-- START OF DATA ENTRIES --
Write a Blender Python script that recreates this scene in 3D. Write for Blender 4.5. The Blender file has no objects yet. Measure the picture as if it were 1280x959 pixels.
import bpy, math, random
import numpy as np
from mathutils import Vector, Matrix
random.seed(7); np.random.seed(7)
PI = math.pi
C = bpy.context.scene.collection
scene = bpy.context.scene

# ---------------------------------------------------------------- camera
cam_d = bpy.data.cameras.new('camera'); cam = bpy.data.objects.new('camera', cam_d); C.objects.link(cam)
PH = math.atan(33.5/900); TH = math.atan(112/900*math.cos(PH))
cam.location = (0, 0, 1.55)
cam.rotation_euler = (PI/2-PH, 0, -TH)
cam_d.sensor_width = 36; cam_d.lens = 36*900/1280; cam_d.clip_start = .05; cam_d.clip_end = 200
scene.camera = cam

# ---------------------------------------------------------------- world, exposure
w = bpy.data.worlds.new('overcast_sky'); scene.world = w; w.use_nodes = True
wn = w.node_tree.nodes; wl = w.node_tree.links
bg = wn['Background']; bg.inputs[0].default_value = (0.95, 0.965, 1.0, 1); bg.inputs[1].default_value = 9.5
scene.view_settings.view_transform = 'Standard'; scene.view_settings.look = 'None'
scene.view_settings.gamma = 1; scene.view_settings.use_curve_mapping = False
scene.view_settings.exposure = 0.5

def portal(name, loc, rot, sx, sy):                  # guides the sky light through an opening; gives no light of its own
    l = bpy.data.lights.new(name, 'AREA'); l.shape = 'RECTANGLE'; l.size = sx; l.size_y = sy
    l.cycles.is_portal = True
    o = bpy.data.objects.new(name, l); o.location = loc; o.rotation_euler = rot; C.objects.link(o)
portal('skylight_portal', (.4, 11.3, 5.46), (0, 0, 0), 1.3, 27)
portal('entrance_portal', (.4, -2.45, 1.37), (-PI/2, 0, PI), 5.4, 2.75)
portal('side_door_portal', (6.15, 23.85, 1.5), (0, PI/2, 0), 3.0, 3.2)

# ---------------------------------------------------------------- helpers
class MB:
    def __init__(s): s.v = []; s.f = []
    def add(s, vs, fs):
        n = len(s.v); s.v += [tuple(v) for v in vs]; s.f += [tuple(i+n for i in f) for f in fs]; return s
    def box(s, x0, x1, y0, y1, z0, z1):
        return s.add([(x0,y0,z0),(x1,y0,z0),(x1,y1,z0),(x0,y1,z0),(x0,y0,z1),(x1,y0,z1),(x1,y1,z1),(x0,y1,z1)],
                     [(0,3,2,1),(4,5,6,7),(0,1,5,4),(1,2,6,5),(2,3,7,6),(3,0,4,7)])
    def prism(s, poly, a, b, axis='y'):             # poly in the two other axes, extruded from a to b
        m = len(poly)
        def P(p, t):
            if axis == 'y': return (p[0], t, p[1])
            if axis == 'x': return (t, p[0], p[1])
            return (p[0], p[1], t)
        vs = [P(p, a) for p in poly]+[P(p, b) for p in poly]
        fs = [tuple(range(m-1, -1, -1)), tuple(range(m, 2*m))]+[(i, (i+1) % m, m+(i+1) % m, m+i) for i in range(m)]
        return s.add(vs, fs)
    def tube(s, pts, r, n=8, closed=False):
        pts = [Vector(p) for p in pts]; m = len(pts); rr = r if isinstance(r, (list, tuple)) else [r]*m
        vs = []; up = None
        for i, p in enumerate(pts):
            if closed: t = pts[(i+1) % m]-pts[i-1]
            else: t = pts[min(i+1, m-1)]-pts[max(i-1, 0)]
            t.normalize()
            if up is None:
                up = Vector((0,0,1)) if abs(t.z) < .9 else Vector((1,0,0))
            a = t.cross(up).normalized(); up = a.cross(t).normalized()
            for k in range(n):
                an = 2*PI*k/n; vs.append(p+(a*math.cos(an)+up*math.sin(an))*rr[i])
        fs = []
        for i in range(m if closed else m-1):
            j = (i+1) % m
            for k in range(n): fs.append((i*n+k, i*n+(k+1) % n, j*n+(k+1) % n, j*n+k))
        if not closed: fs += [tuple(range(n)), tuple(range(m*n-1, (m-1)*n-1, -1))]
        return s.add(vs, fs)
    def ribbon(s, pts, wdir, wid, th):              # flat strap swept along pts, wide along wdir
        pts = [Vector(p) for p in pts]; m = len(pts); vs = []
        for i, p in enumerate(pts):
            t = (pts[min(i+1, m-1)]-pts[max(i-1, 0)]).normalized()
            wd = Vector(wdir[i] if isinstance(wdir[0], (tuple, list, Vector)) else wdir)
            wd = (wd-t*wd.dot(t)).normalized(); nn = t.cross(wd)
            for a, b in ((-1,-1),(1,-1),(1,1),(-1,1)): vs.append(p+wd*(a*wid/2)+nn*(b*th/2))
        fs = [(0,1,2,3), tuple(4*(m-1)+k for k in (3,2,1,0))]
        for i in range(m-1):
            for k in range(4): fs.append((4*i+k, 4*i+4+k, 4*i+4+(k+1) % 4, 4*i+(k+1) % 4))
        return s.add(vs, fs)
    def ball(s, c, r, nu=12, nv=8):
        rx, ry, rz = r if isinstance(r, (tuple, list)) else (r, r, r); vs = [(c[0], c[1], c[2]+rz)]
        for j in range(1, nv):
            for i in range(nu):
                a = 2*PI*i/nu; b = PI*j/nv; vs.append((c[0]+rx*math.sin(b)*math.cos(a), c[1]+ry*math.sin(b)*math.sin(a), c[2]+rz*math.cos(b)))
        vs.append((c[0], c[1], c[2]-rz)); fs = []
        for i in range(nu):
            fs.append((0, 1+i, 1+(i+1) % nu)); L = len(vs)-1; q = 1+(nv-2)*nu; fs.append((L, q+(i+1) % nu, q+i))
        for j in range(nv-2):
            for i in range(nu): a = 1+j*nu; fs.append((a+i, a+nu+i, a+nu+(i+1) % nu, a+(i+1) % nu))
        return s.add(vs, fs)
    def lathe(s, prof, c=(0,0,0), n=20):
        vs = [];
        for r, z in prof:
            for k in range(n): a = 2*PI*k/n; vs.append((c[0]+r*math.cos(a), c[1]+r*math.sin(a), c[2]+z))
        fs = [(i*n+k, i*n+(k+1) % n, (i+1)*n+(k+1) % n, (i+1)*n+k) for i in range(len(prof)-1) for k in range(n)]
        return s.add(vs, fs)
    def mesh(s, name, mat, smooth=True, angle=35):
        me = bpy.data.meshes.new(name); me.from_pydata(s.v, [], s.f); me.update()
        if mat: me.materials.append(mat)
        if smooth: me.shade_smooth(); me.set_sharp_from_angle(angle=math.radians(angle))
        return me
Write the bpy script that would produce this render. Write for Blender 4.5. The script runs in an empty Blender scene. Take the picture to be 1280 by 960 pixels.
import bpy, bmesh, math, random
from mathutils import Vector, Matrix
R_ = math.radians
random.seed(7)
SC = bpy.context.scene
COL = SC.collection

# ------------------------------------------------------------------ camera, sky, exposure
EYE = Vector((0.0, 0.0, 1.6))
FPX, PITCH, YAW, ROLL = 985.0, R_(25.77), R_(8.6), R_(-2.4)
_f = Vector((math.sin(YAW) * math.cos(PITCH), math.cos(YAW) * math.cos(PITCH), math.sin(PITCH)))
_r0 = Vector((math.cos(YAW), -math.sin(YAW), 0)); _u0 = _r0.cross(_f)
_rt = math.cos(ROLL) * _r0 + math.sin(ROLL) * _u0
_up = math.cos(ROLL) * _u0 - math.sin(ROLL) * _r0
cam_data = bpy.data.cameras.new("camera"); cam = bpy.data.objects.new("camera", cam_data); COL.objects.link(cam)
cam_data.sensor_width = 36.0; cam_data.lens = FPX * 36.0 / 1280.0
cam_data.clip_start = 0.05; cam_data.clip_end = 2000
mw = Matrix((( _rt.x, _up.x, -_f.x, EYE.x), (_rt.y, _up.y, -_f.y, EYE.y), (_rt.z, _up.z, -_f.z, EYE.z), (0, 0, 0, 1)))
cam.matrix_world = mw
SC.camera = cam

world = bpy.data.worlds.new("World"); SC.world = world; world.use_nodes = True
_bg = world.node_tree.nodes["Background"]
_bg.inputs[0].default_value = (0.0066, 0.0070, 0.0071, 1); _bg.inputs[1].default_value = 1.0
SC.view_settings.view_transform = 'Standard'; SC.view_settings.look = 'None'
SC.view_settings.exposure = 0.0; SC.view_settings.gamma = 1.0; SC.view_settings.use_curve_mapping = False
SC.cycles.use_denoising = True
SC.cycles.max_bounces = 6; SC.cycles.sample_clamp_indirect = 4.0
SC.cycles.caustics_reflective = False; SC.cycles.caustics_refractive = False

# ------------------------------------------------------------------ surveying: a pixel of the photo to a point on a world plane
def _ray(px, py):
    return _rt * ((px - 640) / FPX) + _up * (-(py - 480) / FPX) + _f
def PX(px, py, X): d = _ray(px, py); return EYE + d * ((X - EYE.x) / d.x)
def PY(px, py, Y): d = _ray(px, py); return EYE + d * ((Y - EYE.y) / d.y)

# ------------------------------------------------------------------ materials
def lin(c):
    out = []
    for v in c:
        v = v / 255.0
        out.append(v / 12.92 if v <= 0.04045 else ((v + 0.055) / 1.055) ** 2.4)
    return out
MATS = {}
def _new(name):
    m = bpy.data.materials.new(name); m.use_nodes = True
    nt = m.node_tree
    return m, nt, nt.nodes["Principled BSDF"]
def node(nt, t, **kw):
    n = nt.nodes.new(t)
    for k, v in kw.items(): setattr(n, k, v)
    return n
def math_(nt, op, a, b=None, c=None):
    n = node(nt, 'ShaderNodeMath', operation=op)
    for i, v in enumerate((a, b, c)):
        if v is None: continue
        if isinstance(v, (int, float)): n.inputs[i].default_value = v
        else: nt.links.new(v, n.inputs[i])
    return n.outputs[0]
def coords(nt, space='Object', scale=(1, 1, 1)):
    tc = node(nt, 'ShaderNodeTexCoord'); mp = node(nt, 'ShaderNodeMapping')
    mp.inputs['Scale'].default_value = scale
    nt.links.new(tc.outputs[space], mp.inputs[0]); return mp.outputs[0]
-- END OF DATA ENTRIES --
▶ _TASK PROMPT_:
Print, unaltered, every line from the beginning of the material down to the line with "scene = bpy.context.scene".

▶ _CORRECT RESPONSE_:
Write a Blender Python script that recreates this scene in 3D. Write for Blender 4.5. The Blender file has no objects yet. Measure the picture as if it were 1280x959 pixels.
import bpy, math, random
import numpy as np
from mathutils import Vector, Matrix
random.seed(7); np.random.seed(7)
PI = math.pi
C = bpy.context.scene.collection
scene = bpy.context.scene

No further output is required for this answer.